• Exercise requirements: Omit every picture and return the rest of the data unaltered.

_ _ _

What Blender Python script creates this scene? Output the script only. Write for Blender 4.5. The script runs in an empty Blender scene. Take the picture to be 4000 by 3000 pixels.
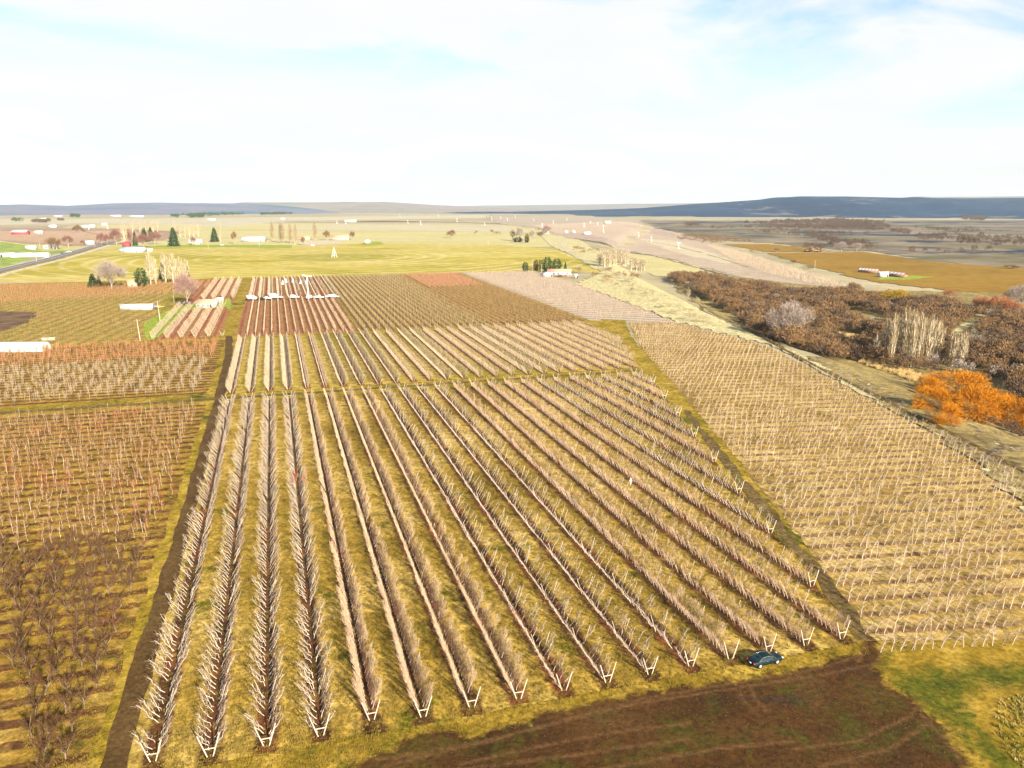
import bpy, bmesh, math, random
import numpy as np
from mathutils import Vector
random.seed(7); rng=np.random.default_rng(7)
S=bpy.context.scene
# ---------------------------------------------------------------- camera
F=778.0; HC=60.0; V0=205.0
PITCH=math.atan((384-V0)/F)
cam=bpy.data.cameras.new('camera'); co=bpy.data.objects.new('camera',cam); S.collection.objects.link(co)
cam.sensor_width=36; cam.lens=F/1024*36; cam.clip_start=1; cam.clip_end=120000
co.location=(0,0,HC); co.rotation_euler=(math.pi/2-PITCH,0,0); S.camera=co
S.render.resolution_x=1024; S.render.resolution_y=768
# ---------------------------------------------------------------- sun, sky, exposure
SUN_EL=math.radians(24); SH=Vector((-0.50,0.866))      # shadow direction on the ground
sl=bpy.data.lights.new('sun','SUN'); sl.energy=5.0; sl.angle=math.radians(0.5); sl.color=(1.0,0.90,0.74)
so=bpy.data.objects.new('sun',sl); S.collection.objects.link(so)
dirv=Vector((SH.x*math.cos(SUN_EL),SH.y*math.cos(SUN_EL),-math.sin(SUN_EL)))
so.rotation_euler=dirv.to_track_quat('-Z','Y').to_euler(); so.location=(0,0,200)
S.view_settings.view_transform='Standard'; S.view_settings.look='None'
S.view_settings.exposure=1.5; S.view_settings.gamma=1; S.view_settings.use_curve_mapping=False
S.render.engine='CYCLES'
W=bpy.data.worlds.new('World'); S.world=W; W.use_nodes=True
def build_world():
    nt=W.node_tree; N=nt.nodes; L=nt.links; N.clear()
    out=N.new('ShaderNodeOutputWorld'); bg=N.new('ShaderNodeBackground'); bg.inputs[1].default_value=0.076
    sky=N.new('ShaderNodeTexSky'); sky.sky_type='NISHITA'; sky.sun_disc=False
    sky.sun_elevation=SUN_EL; sky.sun_rotation=math.atan2(-SH.x,-SH.y)
    sky.altitude=100; sky.air_density=1.0; sky.dust_density=1.2
    tc=N.new('ShaderNodeTexCoord'); sep=N.new('ShaderNodeSeparateXYZ'); L.new(tc.outputs['Generated'],sep.inputs[0])
    # project direction on a flat cloud deck
    mx=N.new('ShaderNodeMath'); mx.operation='MAXIMUM'; mx.inputs[1].default_value=0.0; L.new(sep.outputs[2],mx.inputs[0])
    ad=N.new('ShaderNodeMath'); ad.operation='ADD'; ad.inputs[1].default_value=0.16; L.new(mx.outputs[0],ad.inputs[0])
    cmb=N.new('ShaderNodeCombineXYZ')
    for i in (0,1):
        d=N.new('ShaderNodeMath'); d.operation='DIVIDE'; L.new(sep.outputs[i],d.inputs[0]); L.new(ad.outputs[0],d.inputs[1]); L.new(d.outputs[0],cmb.inputs[i])
    mp=N.new('ShaderNodeMapping'); mp.inputs['Scale'].default_value=(0.8,0.9,1); mp.inputs['Location'].default_value=(15.5,2.1,0); L.new(cmb.outputs[0],mp.inputs[0])
    nz=N.new('ShaderNodeTexNoise'); nz.inputs['Scale'].default_value=1.15; nz.inputs['Detail'].default_value=7; nz.inputs['Roughness'].default_value=0.56; nz.inputs['Distortion'].default_value=0.5; L.new(mp.outputs[0],nz.inputs['Vector'])
    rp=N.new('ShaderNodeValToRGB'); rp.color_ramp.elements[0].position=0.385; rp.color_ramp.elements[1].position=0.50
    rp.color_ramp.elements[0].color=(0.0,)*3+(1,); L.new(nz.outputs['Fac'],rp.inputs[0])
    # thin bright veil near the horizon
    hz=N.new('ShaderNodeMapRange'); hz.inputs['From Min'].default_value=0.0; hz.inputs['From Max'].default_value=0.13; hz.inputs['To Min'].default_value=1.0; hz.inputs['To Max'].default_value=0.0; L.new(mx.outputs[0],hz.inputs[0])
    mxx=N.new('ShaderNodeMath'); mxx.operation='MAXIMUM'; L.new(rp.outputs[0],mxx.inputs[0]); L.new(hz.outputs[0],mxx.inputs[1])
    # the cloud deck thins out overhead
    up=N.new('ShaderNodeMapRange'); up.inputs['From Min'].default_value=0.27; up.inputs['From Max'].default_value=0.42; up.inputs['To Min'].default_value=1.0; up.inputs['To Max'].default_value=0.10; L.new(sep.outputs[2],up.inputs[0])
    mu=N.new('ShaderNodeMath'); mu.operation='MULTIPLY'; L.new(mxx.outputs[0],mu.inputs[0]); L.new(up.outputs[0],mu.inputs[1]); mxx=mu
    mix=N.new('ShaderNodeMixRGB'); L.new(mxx.outputs[0],mix.inputs[0]); L.new(sky.outputs[0],mix.inputs[1])
    nz2=N.new('ShaderNodeTexNoise'); nz2.inputs['Scale'].default_value=2.4; nz2.inputs['Detail'].default_value=6; L.new(mp.outputs[0],nz2.inputs['Vector'])
    r2=N.new('ShaderNodeValToRGB'); r2.color_ramp.elements[0].position=0.3; r2.color_ramp.elements[1].position=0.7
    r2.color_ramp.elements[0].color=CLOUD_LO; r2.color_ramp.elements[1].color=CLOUD_HI
    L.new(nz2.outputs['Fac'],r2.inputs[0]); L.new(r2.outputs[0],mix.inputs[2])
    # blue of open sky lifted by thin cirrus
    L.new(mix.outputs[0],bg.inputs[0]); L.new(bg.outputs[0],out.inputs[0])
CLOUD_LO=(4.35,4.5,4.52,1); CLOUD_HI=(4.65,4.7,4.65,1)
build_world()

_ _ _

• Final result:
What Blender Python script creates this scene? Output the script only. Write for Blender 4.5. The script runs in an empty Blender scene. Take the picture to be 4000 by 3000 pixels.
import bpy, bmesh, math, random
import numpy as np
from mathutils import Vector
random.seed(7); rng=np.random.default_rng(7)
S=bpy.context.scene
# ---------------------------------------------------------------- camera
F=778.0; HC=60.0; V0=205.0
PITCH=math.atan((384-V0)/F)
cam=bpy.data.cameras.new('camera'); co=bpy.data.objects.new('camera',cam); S.collection.objects.link(co)
cam.sensor_width=36; cam.lens=F/1024*36; cam.clip_start=1; cam.clip_end=120000
co.location=(0,0,HC); co.rotation_euler=(math.pi/2-PITCH,0,0); S.camera=co
S.render.resolution_x=1024; S.render.resolution_y=768
# ---------------------------------------------------------------- sun, sky, exposure
SUN_EL=math.radians(24); SH=Vector((-0.50,0.866))      # shadow direction on the ground
sl=bpy.data.lights.new('sun','SUN'); sl.energy=5.0; sl.angle=math.radians(0.5); sl.color=(1.0,0.90,0.74)
so=bpy.data.objects.new('sun',sl); S.collection.objects.link(so)
dirv=Vector((SH.x*math.cos(SUN_EL),SH.y*math.cos(SUN_EL),-math.sin(SUN_EL)))
so.rotation_euler=dirv.to_track_quat('-Z','Y').to_euler(); so.location=(0,0,200)
S.view_settings.view_transform='Standard'; S.view_settings.look='None'
S.view_settings.exposure=1.5; S.view_settings.gamma=1; S.view_settings.use_curve_mapping=False
S.render.engine='CYCLES'
W=bpy.data.worlds.new('World'); S.world=W; W.use_nodes=True
def build_world():
    nt=W.node_tree; N=nt.nodes; L=nt.links; N.clear()
    out=N.new('ShaderNodeOutputWorld'); bg=N.new('ShaderNodeBackground'); bg.inputs[1].default_value=0.076
    sky=N.new('ShaderNodeTexSky'); sky.sky_type='NISHITA'; sky.sun_disc=False
    sky.sun_elevation=SUN_EL; sky.sun_rotation=math.atan2(-SH.x,-SH.y)
    sky.altitude=100; sky.air_density=1.0; sky.dust_density=1.2
    tc=N.new('ShaderNodeTexCoord'); sep=N.new('ShaderNodeSeparateXYZ'); L.new(tc.outputs['Generated'],sep.inputs[0])
    # project direction on a flat cloud deck
    mx=N.new('ShaderNodeMath'); mx.operation='MAXIMUM'; mx.inputs[1].default_value=0.0; L.new(sep.outputs[2],mx.inputs[0])
    ad=N.new('ShaderNodeMath'); ad.operation='ADD'; ad.inputs[1].default_value=0.16; L.new(mx.outputs[0],ad.inputs[0])
    cmb=N.new('ShaderNodeCombineXYZ')
    for i in (0,1):
        d=N.new('ShaderNodeMath'); d.operation='DIVIDE'; L.new(sep.outputs[i],d.inputs[0]); L.new(ad.outputs[0],d.inputs[1]); L.new(d.outputs[0],cmb.inputs[i])
    mp=N.new('ShaderNodeMapping'); mp.inputs['Scale'].default_value=(0.8,0.9,1); mp.inputs['Location'].default_value=(15.5,2.1,0); L.new(cmb.outputs[0],mp.inputs[0])
    nz=N.new('ShaderNodeTexNoise'); nz.inputs['Scale'].default_value=1.15; nz.inputs['Detail'].default_value=7; nz.inputs['Roughness'].default_value=0.56; nz.inputs['Distortion'].default_value=0.5; L.new(mp.outputs[0],nz.inputs['Vector'])
    rp=N.new('ShaderNodeValToRGB'); rp.color_ramp.elements[0].position=0.385; rp.color_ramp.elements[1].position=0.50
    rp.color_ramp.elements[0].color=(0.0,)*3+(1,); L.new(nz.outputs['Fac'],rp.inputs[0])
    # thin bright veil near the horizon
    hz=N.new('ShaderNodeMapRange'); hz.inputs['From Min'].default_value=0.0; hz.inputs['From Max'].default_value=0.13; hz.inputs['To Min'].default_value=1.0; hz.inputs['To Max'].default_value=0.0; L.new(mx.outputs[0],hz.inputs[0])
    mxx=N.new('ShaderNodeMath'); mxx.operation='MAXIMUM'; L.new(rp.outputs[0],mxx.inputs[0]); L.new(hz.outputs[0],mxx.inputs[1])
    # the cloud deck thins out overhead
    up=N.new('ShaderNodeMapRange'); up.inputs['From Min'].default_value=0.27; up.inputs['From Max'].default_value=0.42; up.inputs['To Min'].default_value=1.0; up.inputs['To Max'].default_value=0.10; L.new(sep.outputs[2],up.inputs[0])
    mu=N.new('ShaderNodeMath'); mu.operation='MULTIPLY'; L.new(mxx.outputs[0],mu.inputs[0]); L.new(up.outputs[0],mu.inputs[1]); mxx=mu
    mix=N.new('ShaderNodeMixRGB'); L.new(mxx.outputs[0],mix.inputs[0]); L.new(sky.outputs[0],mix.inputs[1])
    nz2=N.new('ShaderNodeTexNoise'); nz2.inputs['Scale'].default_value=2.4; nz2.inputs['Detail'].default_value=6; L.new(mp.outputs[0],nz2.inputs['Vector'])
    r2=N.new('ShaderNodeValToRGB'); r2.color_ramp.elements[0].position=0.3; r2.color_ramp.elements[1].position=0.7
    r2.color_ramp.elements[0].color=CLOUD_LO; r2.color_ramp.elements[1].color=CLOUD_HI
    L.new(nz2.outputs['Fac'],r2.inputs[0]); L.new(r2.outputs[0],mix.inputs[2])
    # blue of open sky lifted by thin cirrus
    L.new(mix.outputs[0],bg.inputs[0]); L.new(bg.outputs[0],out.inputs[0])
CLOUD_LO=(4.35,4.5,4.52,1); CLOUD_HI=(4.65,4.7,4.65,1)
build_world()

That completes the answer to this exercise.